Return each line containing "picture".

AVAILABLE RECORDS:
-----

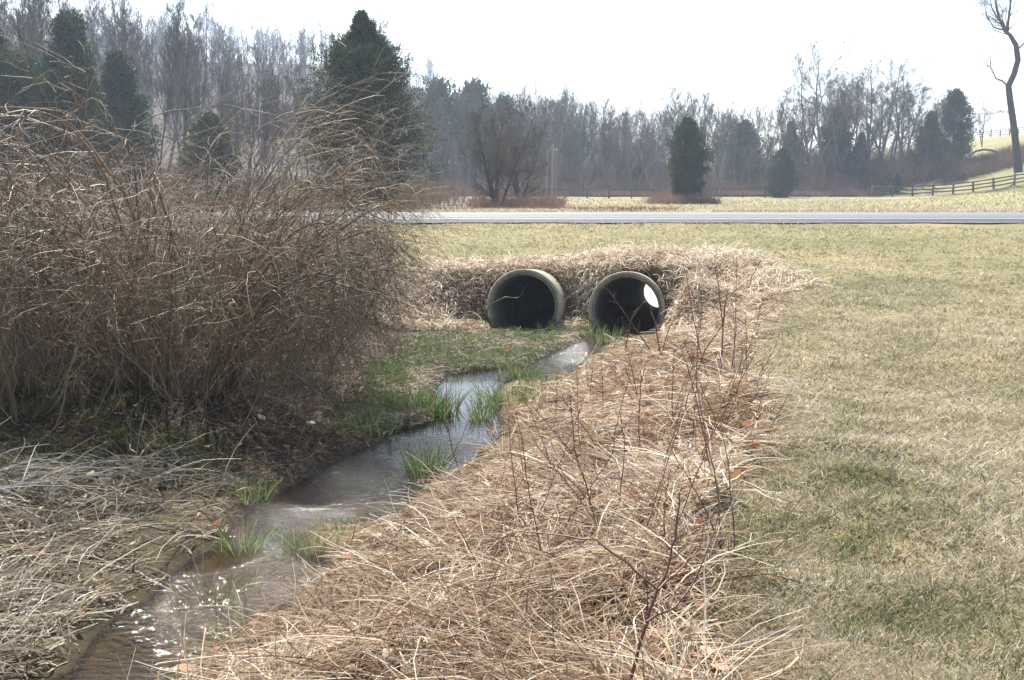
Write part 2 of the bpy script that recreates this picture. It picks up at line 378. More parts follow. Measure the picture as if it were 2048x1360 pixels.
# ------------------------------------------------------------------ water
def water_mat():
    m, t, p = mat('stream_water')
    t.nodes.remove(p)
    tc = nd(t, 'ShaderNodeTexCoord')
    mp = nd(t, 'ShaderNodeMapping'); mp.inputs['Rotation'].default_value = (0, 0, rad(-28)); mp.inputs['Scale'].default_value = (1.0, 2.0, 1)
    t.links.new(tc.outputs['Object'], mp.inputs[0])
    a = nd(t, 'ShaderNodeTexNoise'); a.inputs['Scale'].default_value = 11; a.inputs['Detail'].default_value = 3
    b = nd(t, 'ShaderNodeTexNoise'); b.inputs['Scale'].default_value = 1.1; b.inputs['Detail'].default_value = 2
    t.links.new(mp.outputs[0], a.inputs[0]); t.links.new(tc.outputs['Object'], b.inputs[0])
    # riffles are rougher near the camera (shallows), the pool beyond is calm
    sx = nd(t, 'ShaderNodeSeparateXYZ'); t.links.new(tc.outputs['Object'], sx.inputs[0])
    mr = nd(t, 'ShaderNodeMapRange'); mr.inputs[1].default_value = 11.4; mr.inputs[2].default_value = 7.6; mr.inputs[3].default_value = .02; mr.inputs[4].default_value = 1
    t.links.new(sx.outputs[1], mr.inputs[0])
    mq = nd(t, 'ShaderNodeMapRange'); mq.inputs[1].default_value = 13.6; mq.inputs[2].default_value = 15.4; mq.inputs[3].default_value = 0; mq.inputs[4].default_value = .9
    t.links.new(sx.outputs[1], mq.inputs[0])
    rp = ramp(t, [(.36, (.12, .12, .12)), (.58, (1, 1, 1))], b.outputs[0])
    mu = nd(t, 'ShaderNodeMath', operation='MULTIPLY'); t.links.new(mr.outputs[0], mu.inputs[0]); t.links.new(rp, mu.inputs[1])
    ma = nd(t, 'ShaderNodeMath', operation='MAXIMUM'); t.links.new(mu.outputs[0], ma.inputs[0]); t.links.new(mq.outputs[0], ma.inputs[1]); mu = ma
    bu = nd(t, 'ShaderNodeBump'); bu.inputs['Distance'].default_value = .05
    t.links.new(mu.outputs[0], bu.inputs['Strength']); t.links.new(a.outputs[0], bu.inputs['Height'])
    fr = nd(t, 'ShaderNodeFresnel'); fr.inputs[0].default_value = 1.42; t.links.new(bu.outputs[0], fr.inputs[1])
    g = nd(t, 'ShaderNodeBsdfGlossy'); g.inputs['Roughness'].default_value = .04; t.links.new(bu.outputs[0], g.inputs['Normal'])
    tr = nd(t, 'ShaderNodeBsdfTransparent'); tr.inputs[0].default_value = (.72, .66, .52, 1)
    mx = nd(t, 'ShaderNodeMixShader'); t.links.new(fr.outputs[0], mx.inputs[0]); t.links.new(tr.outputs[0], mx.inputs[1]); t.links.new(g.outputs[0], mx.inputs[2])
    t.links.new(mx.outputs[0], t.nodes['Material Output'].inputs[0]); return m
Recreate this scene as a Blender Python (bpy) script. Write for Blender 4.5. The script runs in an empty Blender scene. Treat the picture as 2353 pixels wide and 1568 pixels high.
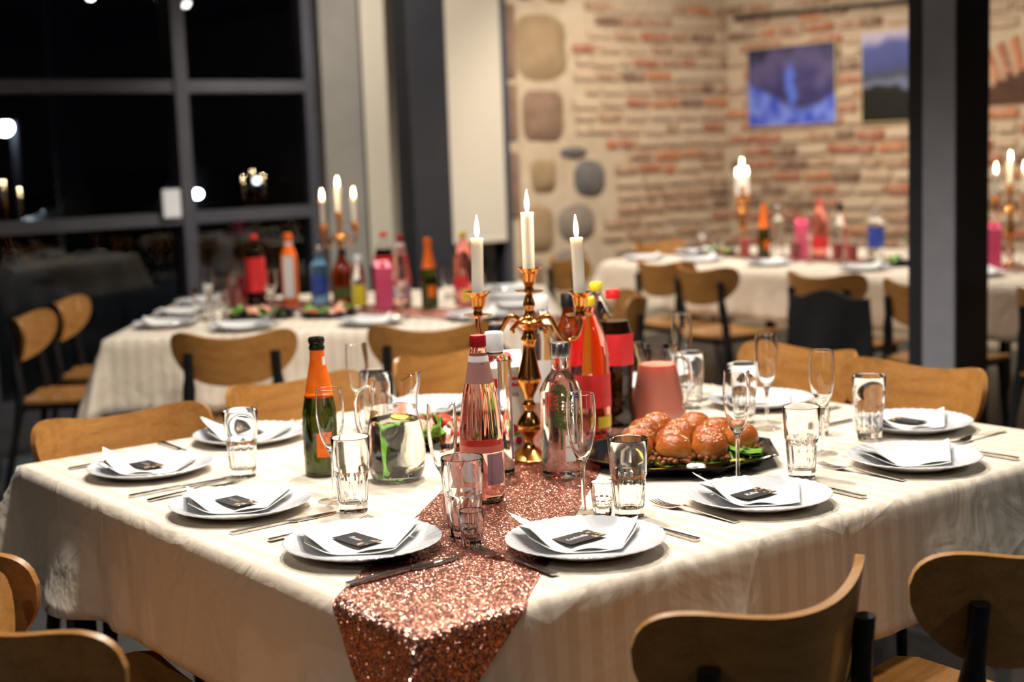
import bpy, bmesh, math, random
from mathutils import Vector, Matrix, Euler
random.seed(7)
S = bpy.context.scene
COL = S.collection
PI = math.pi

# ------------------------------------------------------------------ camera, world, exposure
cam_d = bpy.data.cameras.new('camera')
cam = bpy.data.objects.new('camera', cam_d); COL.objects.link(cam)
cam_d.sensor_width = 36.0; cam_d.lens = 50.64; cam_d.clip_start = 0.05; cam_d.clip_end = 200
_r = Vector((0.788, -0.615, -0.036)); _u = Vector((0.108, 0.080, 0.991)); _w = Vector((0.607, 0.784, -0.129))
_w.normalize(); _r = (_r - _w * _r.dot(_w)).normalized(); _u = _r.cross(_w).normalized()
M = Matrix((( _r.x, _u.x, -_w.x, 0), (_r.y, _u.y, -_w.y, 0), (_r.z, _u.z, -_w.z, 1.3895), (0, 0, 0, 1)))
cam.matrix_world = M
cam_d.dof.use_dof = True; cam_d.dof.focus_distance = 2.5; cam_d.dof.aperture_fstop = 2.6
S.camera = cam

W = bpy.data.worlds.new('night'); S.world = W; W.use_nodes = True
W.node_tree.nodes['Background'].inputs[0].default_value = (0.10, 0.12, 0.2, 1)
W.node_tree.nodes['Background'].inputs[1].default_value = 0.006
S.view_settings.view_transform = 'Standard'; S.view_settings.look = 'None'
S.view_settings.gamma = 1.0; S.view_settings.use_curve_mapping = False
S.view_settings.exposure = 0.40
cy = S.cycles
cy.use_denoising = True
cy.max_bounces = 11; cy.transmission_bounces = 10; cy.transparent_max_bounces = 20; cy.glossy_bounces = 4; cy.diffuse_bounces = 3
cy.use_adaptive_sampling = True; cy.adaptive_threshold = 0.03; cy.adaptive_min_samples = 12
cy.sample_clamp_indirect = 6.0; cy.blur_glossy = 0.6
cy.caustics_reflective = False; cy.caustics_refractive = True

KEY = 34.0       # strength of one ceiling spotlight (W)
WARM = (1.0, 0.925, 0.82)
CEIL = 3.1

# ------------------------------------------------------------------ mesh helpers
def merge(*parts):
    V, F = [], []
    for v, f in parts:
        o = len(V); V += [tuple(p) for p in v]; F += [tuple(i + o for i in q) for q in f]
    return V, F

def xf(vf, m):
    return [tuple(m @ Vector(p)) for p in vf[0]], vf[1]

def tr(vf, x=0, y=0, z=0, rz=0, rx=0, ry=0, s=1.0):
    m = Matrix.Translation((x, y, z)) @ Euler((rx, ry, rz)).to_matrix().to_4x4() @ Matrix.Scale(s, 4)
    return xf(vf, m)

def mesh(name, vf, mat=None, smooth=None):
    me = bpy.data.meshes.new(name); me.from_pydata([tuple(p) for p in vf[0]], [], vf[1]); me.validate()
    bm = bmesh.new(); bm.from_mesh(me); bmesh.ops.recalc_face_normals(bm, faces=bm.faces); bm.to_mesh(me); bm.free()
    if smooth is not None:
        for p in me.polygons: p.use_smooth = True
        if smooth < 179: me.set_sharp_from_angle(angle=math.radians(smooth))
    if mat: me.materials.append(mat)
    return me

def ob(name, vf, mat=None, parent=None, smooth=None, loc=None, rot=None):
    me = vf if isinstance(vf, bpy.types.Mesh) else mesh(name, vf, mat, smooth)
    o = bpy.data.objects.new(name, me); COL.objects.link(o)
    if parent: o.parent = parent
    if loc: o.location = loc
    if rot: o.rotation_euler = rot
    return o

def tag(o, label=None, cat=None, group=None, kind=None):
    if label: o['label'] = label
    if cat: o['category'] = cat
    if group: o['group'] = group
    if kind: o['kind'] = kind
    return o

def thing(name, label, cat, loc=(0, 0, 0), rz=0.0, group=None, rot=None):
    o = bpy.data.objects.new(name, None); COL.objects.link(o); o.empty_display_size = 0.05
    o.location = loc; o.rotation_euler = rot if rot else (0, 0, rz)
    return tag(o, label, cat, group)

def copy_tree(o, parent=None):
    c = o.copy(); COL.objects.link(c); c.parent = parent
    for ch in o.children: copy_tree(ch, c)
    return c

def dup(proto, loc, rz, label, group=None):
    c = copy_tree(proto); c.location = loc; c.rotation_euler = (0, 0, rz); c['label'] = label
    if group: c['group'] = group
    return c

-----

RESULT BELOW:
Write part 2 of the bpy script that recreates this picture. It picks up at line 378. More parts follow. Measure the picture as if it were 2048x1360 pixels.
Recreate this scene as a Blender Python (bpy) script. Write for Blender 4.5. The script runs in an empty Blender scene. Treat the picture as 2353 pixels wide and 1568 pixels high.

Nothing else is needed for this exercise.